START Source excerpt

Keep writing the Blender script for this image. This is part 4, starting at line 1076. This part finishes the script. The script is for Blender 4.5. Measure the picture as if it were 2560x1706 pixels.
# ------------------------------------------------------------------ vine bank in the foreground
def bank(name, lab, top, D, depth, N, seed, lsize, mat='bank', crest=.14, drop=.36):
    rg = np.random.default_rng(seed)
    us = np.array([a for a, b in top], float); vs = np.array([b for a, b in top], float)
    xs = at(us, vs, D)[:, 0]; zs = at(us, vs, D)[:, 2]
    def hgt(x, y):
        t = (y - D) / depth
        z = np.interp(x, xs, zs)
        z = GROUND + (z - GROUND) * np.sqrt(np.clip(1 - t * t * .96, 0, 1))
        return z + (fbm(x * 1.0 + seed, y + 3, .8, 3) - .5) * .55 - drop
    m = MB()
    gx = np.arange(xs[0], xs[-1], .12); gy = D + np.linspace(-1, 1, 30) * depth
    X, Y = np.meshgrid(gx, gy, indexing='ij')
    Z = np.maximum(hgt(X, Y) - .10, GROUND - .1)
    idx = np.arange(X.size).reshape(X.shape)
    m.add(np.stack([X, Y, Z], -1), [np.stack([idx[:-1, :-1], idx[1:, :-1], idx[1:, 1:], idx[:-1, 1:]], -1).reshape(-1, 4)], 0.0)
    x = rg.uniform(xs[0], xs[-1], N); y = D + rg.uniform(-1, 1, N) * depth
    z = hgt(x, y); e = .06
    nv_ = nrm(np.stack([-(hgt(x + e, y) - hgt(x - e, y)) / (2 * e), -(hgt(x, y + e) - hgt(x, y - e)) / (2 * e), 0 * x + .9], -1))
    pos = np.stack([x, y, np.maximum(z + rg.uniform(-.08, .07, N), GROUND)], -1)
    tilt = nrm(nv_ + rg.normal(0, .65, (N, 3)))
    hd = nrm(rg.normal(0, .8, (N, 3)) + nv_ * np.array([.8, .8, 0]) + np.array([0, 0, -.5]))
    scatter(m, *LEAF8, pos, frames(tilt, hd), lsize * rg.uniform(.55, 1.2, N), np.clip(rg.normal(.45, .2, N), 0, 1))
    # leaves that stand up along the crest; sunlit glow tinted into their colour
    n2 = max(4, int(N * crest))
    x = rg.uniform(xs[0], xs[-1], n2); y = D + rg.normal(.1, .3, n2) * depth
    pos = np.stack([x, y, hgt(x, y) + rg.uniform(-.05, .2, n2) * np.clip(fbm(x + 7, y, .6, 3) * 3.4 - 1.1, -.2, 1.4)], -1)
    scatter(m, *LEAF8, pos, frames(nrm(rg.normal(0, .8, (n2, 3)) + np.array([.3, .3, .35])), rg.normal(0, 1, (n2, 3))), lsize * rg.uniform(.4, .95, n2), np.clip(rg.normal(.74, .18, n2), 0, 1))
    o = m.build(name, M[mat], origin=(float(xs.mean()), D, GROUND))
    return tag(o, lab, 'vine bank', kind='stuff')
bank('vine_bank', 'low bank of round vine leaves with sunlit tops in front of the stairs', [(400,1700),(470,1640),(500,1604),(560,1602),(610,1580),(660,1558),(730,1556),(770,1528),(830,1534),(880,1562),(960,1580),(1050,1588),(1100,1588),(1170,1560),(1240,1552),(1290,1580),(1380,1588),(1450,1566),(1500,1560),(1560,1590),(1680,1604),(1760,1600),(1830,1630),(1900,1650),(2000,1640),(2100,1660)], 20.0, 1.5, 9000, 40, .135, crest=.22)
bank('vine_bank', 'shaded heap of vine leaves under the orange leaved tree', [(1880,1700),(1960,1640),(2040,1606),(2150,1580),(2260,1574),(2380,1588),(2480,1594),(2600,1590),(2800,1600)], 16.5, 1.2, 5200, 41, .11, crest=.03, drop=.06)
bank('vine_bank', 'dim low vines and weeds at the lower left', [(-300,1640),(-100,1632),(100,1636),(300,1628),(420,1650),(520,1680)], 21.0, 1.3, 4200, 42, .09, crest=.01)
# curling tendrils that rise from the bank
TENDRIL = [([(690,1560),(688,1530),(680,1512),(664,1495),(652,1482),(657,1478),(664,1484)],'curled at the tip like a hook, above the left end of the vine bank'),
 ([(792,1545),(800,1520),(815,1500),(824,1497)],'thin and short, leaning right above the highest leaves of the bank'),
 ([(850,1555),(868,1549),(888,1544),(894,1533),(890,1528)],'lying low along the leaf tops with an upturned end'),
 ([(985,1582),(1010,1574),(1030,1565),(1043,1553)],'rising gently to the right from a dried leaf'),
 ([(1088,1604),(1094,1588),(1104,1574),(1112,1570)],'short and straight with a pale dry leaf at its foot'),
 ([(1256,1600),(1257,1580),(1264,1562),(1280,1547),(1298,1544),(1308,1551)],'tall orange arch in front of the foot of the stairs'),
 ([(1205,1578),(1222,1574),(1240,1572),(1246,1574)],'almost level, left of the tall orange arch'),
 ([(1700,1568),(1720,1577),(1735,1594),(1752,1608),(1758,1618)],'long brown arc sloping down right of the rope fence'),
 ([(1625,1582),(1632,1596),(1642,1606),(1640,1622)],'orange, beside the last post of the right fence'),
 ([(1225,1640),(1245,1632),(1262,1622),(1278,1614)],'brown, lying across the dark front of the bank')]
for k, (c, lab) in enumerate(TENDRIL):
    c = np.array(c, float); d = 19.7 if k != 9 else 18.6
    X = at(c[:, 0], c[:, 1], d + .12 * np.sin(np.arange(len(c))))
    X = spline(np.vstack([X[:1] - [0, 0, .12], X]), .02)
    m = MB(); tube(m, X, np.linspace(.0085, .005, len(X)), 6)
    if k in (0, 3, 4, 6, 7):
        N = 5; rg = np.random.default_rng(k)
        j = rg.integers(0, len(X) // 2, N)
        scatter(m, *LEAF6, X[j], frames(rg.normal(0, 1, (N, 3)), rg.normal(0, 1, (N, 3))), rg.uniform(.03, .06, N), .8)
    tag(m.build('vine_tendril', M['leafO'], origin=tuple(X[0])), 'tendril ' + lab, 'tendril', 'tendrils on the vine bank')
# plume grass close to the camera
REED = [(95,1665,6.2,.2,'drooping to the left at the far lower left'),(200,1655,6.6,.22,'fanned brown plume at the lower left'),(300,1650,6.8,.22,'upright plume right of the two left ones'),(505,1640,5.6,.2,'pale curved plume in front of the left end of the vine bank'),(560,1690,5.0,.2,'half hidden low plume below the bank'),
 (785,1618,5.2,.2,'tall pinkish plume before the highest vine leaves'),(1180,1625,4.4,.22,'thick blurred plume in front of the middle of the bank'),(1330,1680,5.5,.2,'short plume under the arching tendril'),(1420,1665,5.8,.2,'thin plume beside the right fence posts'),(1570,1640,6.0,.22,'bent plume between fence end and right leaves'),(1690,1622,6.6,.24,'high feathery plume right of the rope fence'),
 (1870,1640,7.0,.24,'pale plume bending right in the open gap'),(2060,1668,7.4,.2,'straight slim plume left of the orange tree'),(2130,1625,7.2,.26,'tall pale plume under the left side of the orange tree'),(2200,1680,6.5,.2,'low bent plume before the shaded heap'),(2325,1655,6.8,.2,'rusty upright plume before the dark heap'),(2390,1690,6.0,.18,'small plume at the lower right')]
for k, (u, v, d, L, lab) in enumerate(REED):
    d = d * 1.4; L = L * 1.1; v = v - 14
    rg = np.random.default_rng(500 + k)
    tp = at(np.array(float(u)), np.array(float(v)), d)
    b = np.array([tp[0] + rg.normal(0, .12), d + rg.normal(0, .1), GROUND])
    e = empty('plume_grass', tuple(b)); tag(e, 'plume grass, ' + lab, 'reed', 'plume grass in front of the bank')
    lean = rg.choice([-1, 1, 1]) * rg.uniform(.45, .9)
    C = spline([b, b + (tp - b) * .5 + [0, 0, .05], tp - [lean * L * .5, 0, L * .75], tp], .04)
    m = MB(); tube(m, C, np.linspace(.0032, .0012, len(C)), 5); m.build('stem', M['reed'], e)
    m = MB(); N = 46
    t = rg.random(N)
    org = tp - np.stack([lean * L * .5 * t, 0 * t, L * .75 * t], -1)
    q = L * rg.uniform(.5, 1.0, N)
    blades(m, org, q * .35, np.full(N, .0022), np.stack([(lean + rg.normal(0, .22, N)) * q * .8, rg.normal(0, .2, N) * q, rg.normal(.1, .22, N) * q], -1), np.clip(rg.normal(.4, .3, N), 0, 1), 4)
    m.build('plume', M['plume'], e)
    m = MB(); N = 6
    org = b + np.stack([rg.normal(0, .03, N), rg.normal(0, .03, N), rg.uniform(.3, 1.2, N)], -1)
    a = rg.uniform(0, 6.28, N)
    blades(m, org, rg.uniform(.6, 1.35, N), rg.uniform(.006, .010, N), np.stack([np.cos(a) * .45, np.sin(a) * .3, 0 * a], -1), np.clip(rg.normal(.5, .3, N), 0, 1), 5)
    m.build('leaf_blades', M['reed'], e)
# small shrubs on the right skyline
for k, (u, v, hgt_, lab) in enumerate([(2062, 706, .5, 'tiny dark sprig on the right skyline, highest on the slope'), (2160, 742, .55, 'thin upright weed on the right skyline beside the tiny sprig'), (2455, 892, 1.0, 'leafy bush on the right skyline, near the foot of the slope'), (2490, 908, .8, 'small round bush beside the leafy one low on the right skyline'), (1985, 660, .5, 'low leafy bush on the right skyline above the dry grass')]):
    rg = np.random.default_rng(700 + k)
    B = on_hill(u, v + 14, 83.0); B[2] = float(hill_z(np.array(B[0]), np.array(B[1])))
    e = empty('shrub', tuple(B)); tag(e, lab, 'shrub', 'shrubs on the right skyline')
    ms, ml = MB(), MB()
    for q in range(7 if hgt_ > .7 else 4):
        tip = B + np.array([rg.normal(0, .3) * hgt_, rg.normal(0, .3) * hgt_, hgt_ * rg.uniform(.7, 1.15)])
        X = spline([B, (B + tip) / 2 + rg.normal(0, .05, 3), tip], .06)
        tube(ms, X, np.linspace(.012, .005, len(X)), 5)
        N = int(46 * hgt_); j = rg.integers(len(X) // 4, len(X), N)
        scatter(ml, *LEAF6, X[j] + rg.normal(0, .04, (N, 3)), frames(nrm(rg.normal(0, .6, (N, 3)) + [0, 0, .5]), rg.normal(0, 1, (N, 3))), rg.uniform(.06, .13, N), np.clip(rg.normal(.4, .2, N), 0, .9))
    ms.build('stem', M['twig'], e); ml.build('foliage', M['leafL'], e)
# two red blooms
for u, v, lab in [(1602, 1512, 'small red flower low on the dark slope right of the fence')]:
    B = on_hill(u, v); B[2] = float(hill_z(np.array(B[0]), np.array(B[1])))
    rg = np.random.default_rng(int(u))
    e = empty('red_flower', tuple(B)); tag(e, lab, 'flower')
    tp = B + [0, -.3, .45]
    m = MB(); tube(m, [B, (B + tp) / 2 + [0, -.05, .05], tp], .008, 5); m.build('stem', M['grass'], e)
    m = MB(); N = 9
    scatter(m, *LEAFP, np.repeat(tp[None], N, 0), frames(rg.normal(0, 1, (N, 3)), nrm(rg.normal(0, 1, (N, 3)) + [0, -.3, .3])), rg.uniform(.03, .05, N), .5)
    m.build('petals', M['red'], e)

END Source excerpt

* [Instructions to follow]:
Among the lines of the listing, how many hold the string "tilt"? Respond with only the number.

* [Answer to this task]:
2